Genç kız ve erkekler kendilerini görüyorlar böyle filmlerde.

Eh, tadından yenmiyor, insanüstü özellikler de eklenince üstüne...

Can verilecek bir özellik: Düşünce okumak... Hadi itiraf edin, imkanınız olsa bir görünmez olmak bir de düşünce okumak isterdiniz.

Daha çok sebep sıralanır, konu dallandırılıp budaklandırılır ama sadece şu saydığım maddeler bile vampir deliliğini gözümde son derece normalleştiriyor.

Kurbanlık çocuklar

Kurban Bayramı’nın her yıl tekrarlanan ayıbına bu yıl da içimiz acıya acıya katlandık. Acı çektirilerek kurban edilen hayvanları gördünüz... Her sene utanmadan, sıkılmadan, hayvanları ağlata ağlata, işkenceyle kesen yarım akıllıların vicdanları hiç sızlamıyor mu?

Kesimi kuralına göre yapmayan bu cahil adamlara, kurban kesmenin dini açıdan sevabının mahiyeti hakkında çok net bilgi verilse diyorum.
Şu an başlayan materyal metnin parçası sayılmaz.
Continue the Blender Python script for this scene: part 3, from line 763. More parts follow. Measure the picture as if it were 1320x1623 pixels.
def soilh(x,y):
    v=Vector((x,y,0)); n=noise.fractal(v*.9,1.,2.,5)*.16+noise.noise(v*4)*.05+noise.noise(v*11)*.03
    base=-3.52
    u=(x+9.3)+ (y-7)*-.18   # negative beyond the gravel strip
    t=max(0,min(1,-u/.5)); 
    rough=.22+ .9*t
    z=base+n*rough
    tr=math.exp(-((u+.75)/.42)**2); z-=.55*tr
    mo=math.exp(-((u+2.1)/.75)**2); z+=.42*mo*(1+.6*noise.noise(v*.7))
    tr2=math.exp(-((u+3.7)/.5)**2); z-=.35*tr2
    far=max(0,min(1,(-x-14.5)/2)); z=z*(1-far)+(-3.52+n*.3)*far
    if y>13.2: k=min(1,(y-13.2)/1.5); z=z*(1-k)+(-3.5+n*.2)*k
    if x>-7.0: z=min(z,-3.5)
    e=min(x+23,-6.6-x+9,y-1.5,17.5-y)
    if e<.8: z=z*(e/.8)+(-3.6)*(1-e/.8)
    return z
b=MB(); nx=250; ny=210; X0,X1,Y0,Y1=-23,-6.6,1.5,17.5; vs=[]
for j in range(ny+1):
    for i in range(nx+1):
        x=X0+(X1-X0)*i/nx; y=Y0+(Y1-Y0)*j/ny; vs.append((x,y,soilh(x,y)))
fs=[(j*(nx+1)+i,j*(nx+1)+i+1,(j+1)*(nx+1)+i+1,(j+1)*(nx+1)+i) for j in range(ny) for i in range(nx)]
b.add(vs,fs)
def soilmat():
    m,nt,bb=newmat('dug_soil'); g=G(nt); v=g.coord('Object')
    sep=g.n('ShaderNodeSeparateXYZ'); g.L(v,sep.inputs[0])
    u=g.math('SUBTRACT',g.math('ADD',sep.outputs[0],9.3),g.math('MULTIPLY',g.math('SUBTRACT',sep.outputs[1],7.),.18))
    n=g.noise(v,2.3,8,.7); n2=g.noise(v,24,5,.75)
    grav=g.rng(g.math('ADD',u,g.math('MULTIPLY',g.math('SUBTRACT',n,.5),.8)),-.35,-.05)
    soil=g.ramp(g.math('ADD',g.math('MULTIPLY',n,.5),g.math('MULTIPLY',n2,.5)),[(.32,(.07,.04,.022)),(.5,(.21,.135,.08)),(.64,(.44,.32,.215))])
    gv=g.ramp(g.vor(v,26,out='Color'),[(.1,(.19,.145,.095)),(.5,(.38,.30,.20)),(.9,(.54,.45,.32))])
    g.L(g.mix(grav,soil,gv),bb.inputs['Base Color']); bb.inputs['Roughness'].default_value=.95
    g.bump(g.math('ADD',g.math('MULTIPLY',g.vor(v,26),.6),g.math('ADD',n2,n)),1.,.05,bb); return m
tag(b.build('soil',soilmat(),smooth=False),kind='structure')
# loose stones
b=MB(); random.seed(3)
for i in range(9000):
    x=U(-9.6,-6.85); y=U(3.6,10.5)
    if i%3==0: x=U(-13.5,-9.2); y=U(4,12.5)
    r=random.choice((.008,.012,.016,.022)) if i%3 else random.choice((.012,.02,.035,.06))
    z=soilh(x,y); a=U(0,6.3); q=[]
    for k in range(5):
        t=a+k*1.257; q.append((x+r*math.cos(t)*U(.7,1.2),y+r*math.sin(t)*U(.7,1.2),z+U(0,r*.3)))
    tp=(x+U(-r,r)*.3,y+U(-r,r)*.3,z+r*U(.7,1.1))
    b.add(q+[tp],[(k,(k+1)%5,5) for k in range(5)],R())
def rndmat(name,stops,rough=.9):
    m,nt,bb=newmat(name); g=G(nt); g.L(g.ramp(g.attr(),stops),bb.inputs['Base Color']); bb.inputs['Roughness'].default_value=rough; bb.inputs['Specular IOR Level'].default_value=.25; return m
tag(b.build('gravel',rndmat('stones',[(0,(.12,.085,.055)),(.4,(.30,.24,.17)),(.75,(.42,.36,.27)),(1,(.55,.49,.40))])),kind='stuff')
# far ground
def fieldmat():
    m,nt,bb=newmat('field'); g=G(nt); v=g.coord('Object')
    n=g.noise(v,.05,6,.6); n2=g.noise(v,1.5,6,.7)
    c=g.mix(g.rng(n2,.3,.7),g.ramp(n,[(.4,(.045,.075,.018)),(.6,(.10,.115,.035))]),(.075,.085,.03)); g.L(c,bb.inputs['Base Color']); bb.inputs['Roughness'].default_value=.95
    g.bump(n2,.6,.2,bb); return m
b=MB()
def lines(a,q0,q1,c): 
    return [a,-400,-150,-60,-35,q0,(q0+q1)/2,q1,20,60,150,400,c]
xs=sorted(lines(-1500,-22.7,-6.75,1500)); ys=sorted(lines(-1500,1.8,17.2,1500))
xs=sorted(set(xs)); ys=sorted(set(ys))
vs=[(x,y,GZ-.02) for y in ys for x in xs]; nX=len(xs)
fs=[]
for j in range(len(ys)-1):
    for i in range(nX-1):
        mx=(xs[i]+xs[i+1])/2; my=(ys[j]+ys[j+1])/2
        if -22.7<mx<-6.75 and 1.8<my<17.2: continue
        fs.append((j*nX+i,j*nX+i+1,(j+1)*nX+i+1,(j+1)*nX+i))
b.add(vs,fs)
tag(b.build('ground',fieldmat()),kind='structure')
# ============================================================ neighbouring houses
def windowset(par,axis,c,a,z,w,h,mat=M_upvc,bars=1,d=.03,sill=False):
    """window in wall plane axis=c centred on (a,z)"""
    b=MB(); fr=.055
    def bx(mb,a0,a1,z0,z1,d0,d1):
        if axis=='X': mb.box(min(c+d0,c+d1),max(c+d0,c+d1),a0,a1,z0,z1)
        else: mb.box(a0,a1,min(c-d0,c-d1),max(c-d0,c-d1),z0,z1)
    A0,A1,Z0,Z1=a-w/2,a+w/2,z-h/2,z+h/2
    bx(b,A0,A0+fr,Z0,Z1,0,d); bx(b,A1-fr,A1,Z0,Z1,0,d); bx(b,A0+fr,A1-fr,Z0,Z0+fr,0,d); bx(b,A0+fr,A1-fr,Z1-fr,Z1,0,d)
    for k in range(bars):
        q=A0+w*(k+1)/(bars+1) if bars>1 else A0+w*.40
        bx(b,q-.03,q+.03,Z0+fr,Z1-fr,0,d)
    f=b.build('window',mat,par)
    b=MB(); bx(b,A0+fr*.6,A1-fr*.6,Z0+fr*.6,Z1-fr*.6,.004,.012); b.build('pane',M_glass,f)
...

Sevabın o hayvanı HERHANGİ bir şekilde -hatta işkence çektirerek- öldürmek olduğunu düşünüyor olabilirler mi?

Sebebi bu değilse eğer, Cannibal Holocaust filmini aratmayan görüntülerin açıklamasını ben yapamıyorum...

Bir de bunu izlemek mecburiyetinde bırakılan küçük çocuklar var, o da ayrı fena bir konu... Bugüne dek siz de benim gibi birçok kişiden “Küçükken, bizim arka bahçede, hayvan, kafası kesildikten sonra kaçtı, kanları üstüme sıçradı ve ben bu görüntüyü aklımdan çıkaramıyorum” hikâyesi duymuşsunuzdur.

Gelişmekte olan bir çocuğa daha büyük eziyet düşünemiyorum.